(Dataset content):
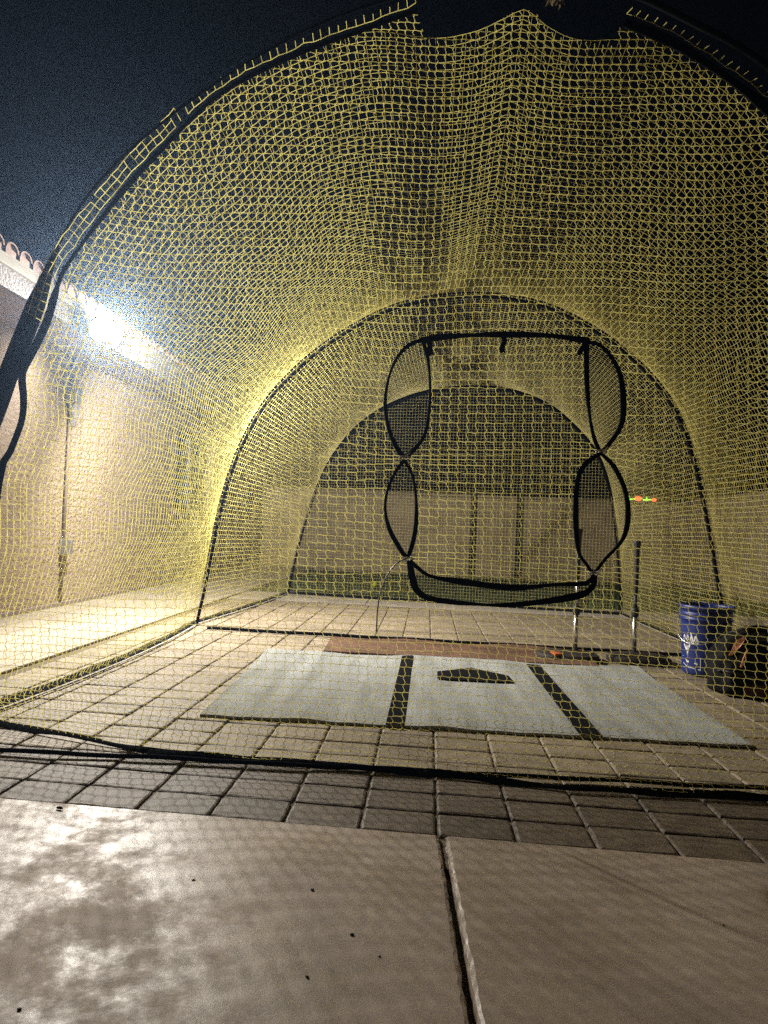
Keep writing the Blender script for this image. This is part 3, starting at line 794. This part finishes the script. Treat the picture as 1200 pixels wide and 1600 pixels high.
for (ax, ay, bx, by) in ((668, 532, 675, 556), (786, 527, 785, 552), (912, 536, 905, 556)):
    a, b = front(ax, ay)+up*1.6, front(bx, by)+up*1.6
    bm = bmesh.new(); ribbon(bm, [a.lerp(b, k/6)+Vector((.004*math.sin(k), 0, 0)) for k in range(7)], .018, Vector((0, -1, 0)), .008); bm_obj('strap', bm, M['black'], cage)
for T in (T1, T2, T3, T4):
    bm = bmesh.new()
    for s in range(14):
        pass
    ringp = [T + up*1.2 + Vector((.017*math.cos(2*math.pi*s/14), -.006*math.sin(2*math.pi*s/14), .007*math.sin(2*math.pi*s/14))) for s in range(15)]
    tube(bm, ringp, .0028, 6); tube(bm, [T+up*2, T+up*2+Vector((.022, -.01, .018))], .0022, 6); tube(bm, [T+up*2, T+up*2+Vector((-.026, -.006, .004))], .0018, 6)
    bm_obj('cable_tie', bm, M['white_tie'], cage, True)
# hanging cord
pts = [front(636, 872)+up*3, front(620, 880)+up*3, front(606, 898)+up*3, front(596, 922)+up*3, front(591, 950)+up*3, front(589, 985)+up*3]
bm = bmesh.new(); tube(bm, smooth_line(pts, .012), .0028, 8); o = bm_obj('hanging_cord', bm, M['white_tie'], smooth=True); root_fix(o, pts[0]); tag(o, 'thin white cord curving down from the lower left tie of the front net', 'cord')

# ------------------------------------------------------------------ mats
mt = empty('batting_mat', (.15, 3.6, 0), 'large pale grey batting mat with two black lines and a black home plate', 'mat')
cor = [gnd(312, 1119), gnd(1178, 1168), gnd(997, 1046), gnd(417, 1018)]
def mat_pt(u, v):                          # u 0..1 left-right, v 0..1 front-back
    a = cor[0].lerp(cor[1], u); b = cor[3].lerp(cor[2], u); return a.lerp(b, v)
def mat_z(x, y, v):
    z = .008 + .0065*max(0, math.sin((x+.94)*11+ y*1.0))*max(0, min(1, (.9-x)*1.2)) + .012*max(0, v-.8)*5*(.5+.5*math.sin(x*5.2+.6))
    return z
bm = bmesh.new(); nu, nv = 120, 50; g = []
for j in range(nv+1):
    row = []
    for i in range(nu+1):
        q = mat_pt(i/nu, j/nv); wv = .004*math.sin(i*.6)*(j in (0, nv)); row.append(bm.verts.new((q.x, q.y+wv, mat_z(q.x, q.y, j/nv))))
    g.append(row)
for j in range(nv):
    for i in range(nu): bm.faces.new((g[j][i], g[j][i+1], g[j+1][i+1], g[j+1][i]))
rim = [g[0][i] for i in range(nu+1)] + [g[j][nu] for j in range(1, nv+1)] + [g[nv][i] for i in range(nu-1, -1, -1)] + [g[j][0] for j in range(nv-1, 0, -1)]
low = [bm.verts.new((v.co.x, v.co.y, -.002)) for v in rim]
for k in range(len(rim)): bm.faces.new((rim[k], low[k], low[(k+1) % len(rim)], rim[(k+1) % len(rim)]))
me = bpy.data.meshes.new('mat_sheet'); bm.normal_update(); bm.to_mesh(me); bm.free(); link('mat_sheet', me, M['mat_grey'], mt)
def decal(name, outline, material, parent, nsub=30):
    """marking that follows the mat: a grid over 4 corners, or a polygon fan"""
    bm = bmesh.new()
    if len(outline) == 4:
        a, b, c, d = outline; rows = []
        for j in range(nsub+1):
            l = a.lerp(d, j/nsub); r_ = b.lerp(c, j/nsub); rows.append([])
            for i in range(5):
                q = l.lerp(r_, i/4); v = (q.y-2.85)/1.5; rows[-1].append(bm.verts.new((q.x, q.y, mat_z(q.x, q.y, v)+.0035)))
        for j in range(nsub):
            for i in range(4): bm.faces.new((rows[j][i], rows[j][i+1], rows[j+1][i+1], rows[j+1][i]))
    else:
        bm.faces.new([bm.verts.new((q.x, q.y, mat_z(q.x, q.y, .4)+.006)) for q in outline])
    bmesh.ops.recalc_face_normals(bm, faces=bm.faces)
    return bm_obj(name, bm, material, parent)
G = gnd
decal('boundary_line', [G(602, 1136.5), G(631, 1138), G(645, 1030.5), G(628, 1030)], M['mat_black'], mt)
decal('boundary_line', [G(905, 1152.5), G(941, 1155), G(843, 1042), G(822, 1041)], M['mat_black'], mt)
decal('home_plate', [G(683, 1065.5), G(804, 1071.5), G(794, 1060), G(736, 1047), G(683, 1053.5)], M['mat_black'], mt)
cor2 = [gnd(505, 1020), gnd(935, 1044), gnd(912, 1017), gnd(518, 997)]
bm = bmesh.new(); nu, nv = 60, 12; g = []
for j in range(nv+1):
    row = []
    for i in range(nu+1):
        a = cor2[0].lerp(cor2[1], i/nu); b = cor2[3].lerp(cor2[2], i/nu); q = a.lerp(b, j/nv)
        row.append(bm.verts.new((q.x, q.y+.004*math.sin(i*.8), .014+.007*math.sin(i*.25)*math.sin(j*.4))))
    g.append(row)
for j in range(nv):
    for i in range(nu): bm.faces.new((g[j][i], g[j][i+1], g[j+1][i+1], g[j+1][i]))
rim = [g[0][i] for i in range(nu+1)] + [g[j][nu] for j in range(1, nv+1)] + [g[nv][i] for i in range(nu-1, -1, -1)] + [g[j][0] for j in range(nv-1, 0, -1)]
low = [bm.verts.new((v.co.x, v.co.y, -.002)) for v in rim]
for k in range(len(rim)): bm.faces.new((rim[k], low[k], low[(k+1) % len(rim)], rim[(k+1) % len(rim)]))
o = bm_obj('runner_mat', bm, M['clay']); root_fix(o, (.2, 4.7, 0)); tag(o, 'long reddish brown rubber mat lying along the back edge of the grey mat', 'mat')

# ------------------------------------------------------------------ tees
def tee(px, py, label, top_py, rub_py, collar_py, thin_chrome, orange):
    b = gnd(px, py); X, Y = b.x, b.y
    zz = lambda p_: at_y(px, p_, Y).z
    rt = empty('batting_tee', (X, Y, 0), label, 'batting tee', 'batting tees beside the grey mat')
    bm = bmesh.new(); n = 36; rings = []   # long rounded home-plate shaped foot, thicker in the middle
    for (s, z) in ((1.0, 0), (1.0, .026), (.93, .040), (.55, .050), (.16, .060)):
        rings.append([bm.verts.new((X + .20*s*(abs(math.cos(t))**.7)*math.copysign(1, math.cos(t)) + (.03 if not orange else -.05)*s, Y + .15*s*(abs(math.sin(t))**.7)*math.copysign(1, math.sin(t)), z)) for t in [2*math.pi*k/n for k in range(n)]])
    for a_, b_ in zip(rings, rings[1:]):
        for k in range(n): bm.faces.new((a_[k], a_[(k+1) % n], b_[(k+1) % n], b_[k]))
    bm.faces.new(rings[-1]); bm.faces.new(rings[0][::-1]); bm_obj('base', bm, M['tee_base'], rt)
    if orange:
        bm = bmesh.new(); box(bm, (X-.135, Y-.09, .045), (.055, .09, .014), .004, Matrix.Rotation(.2, 3, 'Z')); bm_obj('orange_tape', bm, M['orange'], rt)
    bm = bmesh.new(); tube(bm, [(X, Y, .03), (X, Y, zz(collar_py))], .0145, 16); bm_obj('lower_tube', bm, M['metal'], rt, True)
    bm = bmesh.new(); lathe(bm, [(.0, -.03), (.020, -.03), (.024, -.02), (.024, .015), (.019, .03), (.0, .03)], (X, Y, zz(collar_py)), 20); bm_obj('collar', bm, M['rubber'], rt, True)
    bm = bmesh.new(); tube(bm, [(X, Y, zz(collar_py)), (X, Y, zz(rub_py)+.02)], .009 if thin_chrome else .011, 14); bm_obj('upper_tube', bm, M['metal'] if thin_chrome else M['rubber'], rt, True)
    bm = bmesh.new(); zt = zz(top_py); zb = zz(rub_py)
    lathe(bm, [(0, zb), (.012, zb), (.0145, zb+.02), (.015, zb+.5*(zt-zb)), (.017, zt-.05), (.025, zt-.01), (.025, zt), (.018, zt), (.012, zt-.03), (0, zt-.03)], (X, Y, 0), 20); bm_obj('rubber_top', bm, M['rubber'], rt, True)
tee(898, 1030, 'batting tee with thin silver upper tube and orange tape on its foot, left of two', 826, 905, 953, True, True)
tee(990, 1033, 'batting tee with an all black upper tube, the right of two nearer the bucket', 845, 930, 956, False, False)

# ------------------------------------------------------------------ bucket
q = gnd(1107, 1056); BX, BY = q.x+.0, q.y+.06
bk = empty('bucket', (BX, BY, 0), 'blue plastic bucket with white script and a wire handle by the right net', 'bucket')
hb = .415; r0, r1 = .128, .148
prof = [(0, .004), (r0-.006, .004), (r0, .010), (r0+.002, .03)]
def rad(z): return r0 + (r1-r0)*z/hb
prof += [(rad(.10), .10), (rad(.2), .2), (rad(.3), .30), (rad(.33), .327), (rad(.33)+.006, .330), (rad(.335)+.006, .336), (rad(.34), .339), (rad(.352), .355), (rad(.355)+.007, .358), (rad(.36)+.007, .364), (rad(.37), .367),
         (rad(.38), .385), (rad(.385)+.009, .388), (r1+.010, .412), (r1+.006, .417), (r1-.002, .415), (r1-.004, .40), (r0-.004, .02), (0, .018)]
bm = bmesh.new(); lathe(bm, prof, (BX, BY, 0), 56); bm_obj('bucket_body', bm, M['blue'], bk, True)
def on_b(th, z, off=.002): r_ = rad(z)+off; return Vector((BX + r_*math.cos(th), BY + r_*math.sin(th), z))
face = math.atan2(-BY, -BX)                # towards the camera
bm = bmesh.new()
pa, pb = on_b(face+.55+.55, .345, .012), on_b(face+.15, .33, .014)
bl = []
for k in range(25):                        # wire bail hanging down across the front
    t = k/24; th = face - 1.75 + 2.7*t + .0; z = .335 - .145*math.sin(math.pi*t)**.8; bl.append(on_b(th, z, .012 + .02*math.sin(math.pi*t)))
tube(bm, bl, .0034, 8); hd = bm_obj('handle', bm, M['wire'], bk, True)
for k in (0, 24):
    bm = bmesh.new(); bmesh.ops.create_uvsphere(bm, u_segments=12, v_segments=8, radius=.011); bmesh.ops.translate(bm, vec=bl[k], verts=bm.verts); bm_obj('handle_lug', bm, M['blue'], bk, True)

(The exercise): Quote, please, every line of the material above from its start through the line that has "bm = bmesh.new(); tube(bm, smooth_line(pts, .012), .0028, 8);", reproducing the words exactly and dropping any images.

(Written solution):
Keep writing the Blender script for this image. This is part 3, starting at line 794. This part finishes the script. Treat the picture as 1200 pixels wide and 1600 pixels high.
for (ax, ay, bx, by) in ((668, 532, 675, 556), (786, 527, 785, 552), (912, 536, 905, 556)):
    a, b = front(ax, ay)+up*1.6, front(bx, by)+up*1.6
    bm = bmesh.new(); ribbon(bm, [a.lerp(b, k/6)+Vector((.004*math.sin(k), 0, 0)) for k in range(7)], .018, Vector((0, -1, 0)), .008); bm_obj('strap', bm, M['black'], cage)
for T in (T1, T2, T3, T4):
    bm = bmesh.new()
    for s in range(14):
        pass
    ringp = [T + up*1.2 + Vector((.017*math.cos(2*math.pi*s/14), -.006*math.sin(2*math.pi*s/14), .007*math.sin(2*math.pi*s/14))) for s in range(15)]
    tube(bm, ringp, .0028, 6); tube(bm, [T+up*2, T+up*2+Vector((.022, -.01, .018))], .0022, 6); tube(bm, [T+up*2, T+up*2+Vector((-.026, -.006, .004))], .0018, 6)
    bm_obj('cable_tie', bm, M['white_tie'], cage, True)
# hanging cord
pts = [front(636, 872)+up*3, front(620, 880)+up*3, front(606, 898)+up*3, front(596, 922)+up*3, front(591, 950)+up*3, front(589, 985)+up*3]
bm = bmesh.new(); tube(bm, smooth_line(pts, .012), .0028, 8); o = bm_obj('hanging_cord', bm, M['white_tie'], smooth=True); root_fix(o, pts[0]); tag(o, 'thin white cord curving down from the lower left tie of the front net', 'cord')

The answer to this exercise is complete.